ビッグモーターによる保険金不正請求事件は中国でも大きな注目を集めている。ただ、中国ネットユーザーたちの反応を見る限り、日本のように不正の程度の悪さに驚き、憤慨するといったものではない。あるネットユーザーは皮肉を込めて“山川異域、風月同天(山、川、地域は異なっても、風、月は同じ天の下にある)”と書き込んでいる。
中国でも自動車保険の不正請求事件は多発している。
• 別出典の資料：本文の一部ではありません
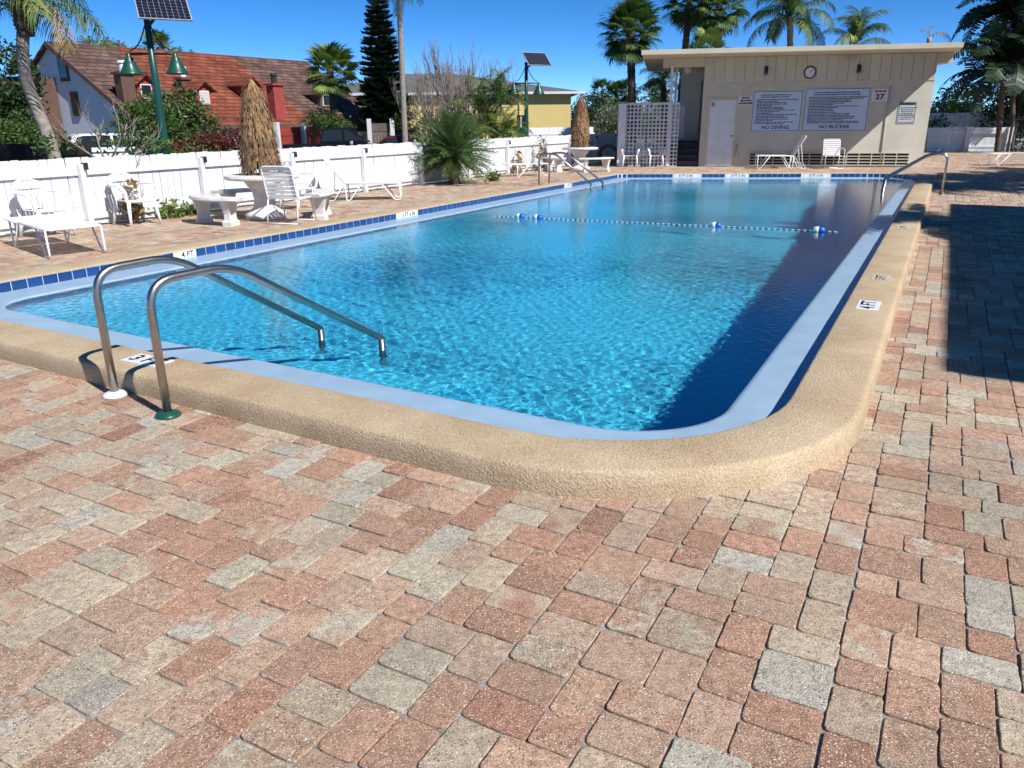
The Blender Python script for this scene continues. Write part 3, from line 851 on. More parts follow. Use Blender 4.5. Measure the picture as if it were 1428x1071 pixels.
def thatched_parasol(label, loc, z0, H, R, seed):
    rn = random.Random(seed)
    o = thing('thatched_parasol', label, 'parasol', loc)
    MB().tube([(0, 0, .3), (0, 0, z0+H-.1)], .02, 8).build('pole', DARKMETAL, o, smooth=True)
    tiers = 9
    for k in range(tiers):
        f1 = k/tiers; zt = z0+H*(1-f1)**1.0; 
        top = z0+H*(1-k/tiers*.92); bot = top-H/tiers*1.75
        bot = max(bot, z0-.02)
        def rr(z):
            t = 1-(z-z0)/H
            return R*(.20+.80*min(1, t*1.35)**.75) if t > .02 else R*.16
        m = MB(); n = 46
        for i in range(n):
            a_ = 2*math.pi*i/n+rn.uniform(-.08, .08); wd = rn.uniform(.7, 1.5)*2*math.pi*rr(bot)/n*1.15
            r0_ = rr(top)*rn.uniform(.88, .97); r1_ = rr(bot)*rn.uniform(.98, 1.16)+.022; zb = bot+rn.uniform(-.06, .05)
            ta, tb = -math.sin(a_), math.cos(a_); ca, sa_ = math.cos(a_), math.sin(a_); tw_ = rn.uniform(-.02, .02)
            vs = []
            for s in (-1, 1): vs.append((ca*r0_+ta*s*wd*.5, sa_*r0_+tb*s*wd*.5, top+rn.uniform(0, .03)))
            for s in (1, -1): vs.append((ca*(r1_+s*tw_)+ta*s*wd*.42, sa_*(r1_+s*tw_)+tb*s*wd*.42, zb+rn.uniform(-.03, .03)))
            m.add(vs, [(0, 1, 2, 3)])
            # loose straws
            for q in range(4):
                aa = a_+rn.uniform(-.08, .08); rs = r1_*rn.uniform(1.0, 1.07); cc, ss = math.cos(aa), math.sin(aa); zz = rn.uniform(bot, top)
                m.add([(cc*rs-ss*-.004, ss*rs+cc*-.004, zz), (cc*rs-ss*.004, ss*rs+cc*.004, zz), (cc*(rs+.018)-ss*.003, ss*(rs+.018)+cc*.003, zz-rn.uniform(.08, .2))], [(0, 1, 2)])
        m.build('thatch_tier', THATCH, o)
    m = MB().lathe([(R*.17, z0+H-.14), (R*.18, z0+H-.02), (R*.10, z0+H+.05), (.01, z0+H+.07)], 12).build('thatch_cap', THATCH, o, smooth=True)
    MB().lathe([(R*.5, z0+.03), (R*.82, z0+.25), (R*.75, z0+H*.5), (R*.3, z0+H*.85), (.02, z0+H)], 20).build('inner_ribs', BARKD, o, smooth=True)
    return o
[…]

自動車の保有者が修理工場と共謀し、大木や、路肩の石、橋の親柱などにわざとぶつけて、保険会社に対してその損害額を不正に過大に請求するといったケース、修理会社が安い材料を使っていながら、保険会社に対して高額な費用請求をするといったケースなどが頻繁に発生している。
前者のケースについて少し補足しておくと、目撃者のいない夜中に行ったり、担当が異なり調査の行き届きにくい他の地域で行ったりすることで、調査の網をかいくぐるようなことをしているそうだ。
そのほか、修理工場が故意に顧客の車に傷をつけたり、交通事故証明を偽造したりして高額の保険料を請求したり、保険の対象にならない事故でありながら、対象になる事故であると偽装したり、同じ事故で複数回の保険金をだまし取ったりなど、いろいろな形の犯罪が横行しているという。
業者だけでなく、個人の犯罪も多い。例えば飲酒運転による事故では本来、保険金は支払われないが、警察への届け出を1日遅らせることで飲酒運転である証拠を消すなど、こちらもありとあらゆる方法で保険金詐欺が行われている。